To further verify the effectiveness of the oil-water two-phase flow pattern prediction model proposed in this paper, multiple data points featuring various well inclinations and oil-water flow rates from Well A were randomly chosen for flow pattern forecasting. These forecasts were derived from real wellhead production data and interpretations of production profiles. The forecast outcomes were subsequently juxtaposed with the measurement outcomes acquired from logging equipment (RAT and CAT). The results of the prediction are displayed in
Table 3.
Table 3 presents a compilation of 15 data points that were measured, along with the outcomes of both the observed and predicted flow patterns. The forecasting model shows the best performance for the ST and Do/w&o/w flow patterns, achieving an accuracy of 100%. However, there is a certain degree of inaccuracy in predicting the o/w and Do/w&w flow patterns. The overall prediction accuracy is 86.67%, which essentially meets the accuracy requirements for production dynamic monitoring. In the validation results for Well A, two flow pattern prediction errors were identified.

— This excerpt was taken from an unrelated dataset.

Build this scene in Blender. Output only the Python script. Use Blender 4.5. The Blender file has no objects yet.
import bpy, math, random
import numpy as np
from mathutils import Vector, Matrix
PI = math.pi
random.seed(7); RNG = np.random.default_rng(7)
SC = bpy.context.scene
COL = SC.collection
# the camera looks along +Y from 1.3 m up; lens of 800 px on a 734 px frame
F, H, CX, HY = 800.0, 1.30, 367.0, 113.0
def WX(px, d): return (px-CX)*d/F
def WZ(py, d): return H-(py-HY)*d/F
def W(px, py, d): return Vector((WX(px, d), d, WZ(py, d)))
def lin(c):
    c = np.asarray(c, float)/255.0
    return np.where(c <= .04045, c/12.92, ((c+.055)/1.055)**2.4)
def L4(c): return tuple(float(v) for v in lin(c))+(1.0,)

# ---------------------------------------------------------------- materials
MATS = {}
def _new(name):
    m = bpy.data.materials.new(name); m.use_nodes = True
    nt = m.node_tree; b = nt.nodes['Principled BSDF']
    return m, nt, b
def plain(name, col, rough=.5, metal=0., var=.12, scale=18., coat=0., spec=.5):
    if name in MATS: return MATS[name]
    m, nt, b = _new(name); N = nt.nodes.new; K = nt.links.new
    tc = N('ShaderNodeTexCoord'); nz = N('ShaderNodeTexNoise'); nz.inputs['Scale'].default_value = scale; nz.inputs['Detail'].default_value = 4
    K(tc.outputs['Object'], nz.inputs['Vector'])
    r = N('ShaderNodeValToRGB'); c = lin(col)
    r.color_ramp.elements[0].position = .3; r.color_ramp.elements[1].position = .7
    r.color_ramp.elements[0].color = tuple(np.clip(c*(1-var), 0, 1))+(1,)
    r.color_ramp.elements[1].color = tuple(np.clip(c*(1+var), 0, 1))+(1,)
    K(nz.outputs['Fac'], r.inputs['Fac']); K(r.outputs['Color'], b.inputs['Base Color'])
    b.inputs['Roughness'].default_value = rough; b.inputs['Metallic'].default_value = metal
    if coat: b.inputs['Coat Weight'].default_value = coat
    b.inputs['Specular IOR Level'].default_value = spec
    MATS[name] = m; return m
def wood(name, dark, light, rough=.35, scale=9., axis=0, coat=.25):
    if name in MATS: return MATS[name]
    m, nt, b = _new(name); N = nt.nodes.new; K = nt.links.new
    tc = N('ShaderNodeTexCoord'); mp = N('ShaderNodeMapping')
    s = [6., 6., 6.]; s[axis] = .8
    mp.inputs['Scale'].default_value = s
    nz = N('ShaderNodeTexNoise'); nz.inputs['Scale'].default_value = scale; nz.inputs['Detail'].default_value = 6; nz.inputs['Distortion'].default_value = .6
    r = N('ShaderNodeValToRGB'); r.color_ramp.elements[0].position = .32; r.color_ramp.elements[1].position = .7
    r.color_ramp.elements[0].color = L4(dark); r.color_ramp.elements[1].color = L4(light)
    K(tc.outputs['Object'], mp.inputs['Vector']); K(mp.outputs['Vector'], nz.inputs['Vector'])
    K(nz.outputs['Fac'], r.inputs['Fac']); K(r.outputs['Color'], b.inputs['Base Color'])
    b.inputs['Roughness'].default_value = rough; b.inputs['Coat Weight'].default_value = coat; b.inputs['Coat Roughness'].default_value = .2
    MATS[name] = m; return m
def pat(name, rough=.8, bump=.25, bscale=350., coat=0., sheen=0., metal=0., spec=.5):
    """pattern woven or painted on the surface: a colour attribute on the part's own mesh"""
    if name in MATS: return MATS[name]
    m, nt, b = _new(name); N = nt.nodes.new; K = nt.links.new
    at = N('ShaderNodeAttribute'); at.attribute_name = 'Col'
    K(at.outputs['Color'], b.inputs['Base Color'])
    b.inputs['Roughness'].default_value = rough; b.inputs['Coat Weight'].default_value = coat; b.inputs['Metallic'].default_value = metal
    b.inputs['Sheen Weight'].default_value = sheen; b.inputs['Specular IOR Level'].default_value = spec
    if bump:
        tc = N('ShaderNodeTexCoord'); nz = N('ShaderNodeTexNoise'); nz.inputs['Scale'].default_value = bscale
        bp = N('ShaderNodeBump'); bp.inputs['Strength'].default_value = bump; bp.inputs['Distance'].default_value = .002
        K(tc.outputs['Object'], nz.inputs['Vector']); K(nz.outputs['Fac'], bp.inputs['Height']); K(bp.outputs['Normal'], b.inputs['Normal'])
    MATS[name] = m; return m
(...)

Three potential reasons that could lead to these inaccuracies were (1) only 200 sets of data were used to train and test the prediction model, and the limited amount of data may have resulted in insufficient prediction accuracy; (2) differences in parameters such as temperature, pressure, and fluid viscosity between the simulated wellbore in the physical experiments and the actual conditions in Well A could have led to variations in the downhole flow pattern; (3) the measurement data from the logging instruments may not have accurately reflected the actual fluid flow pattern in the wellbore.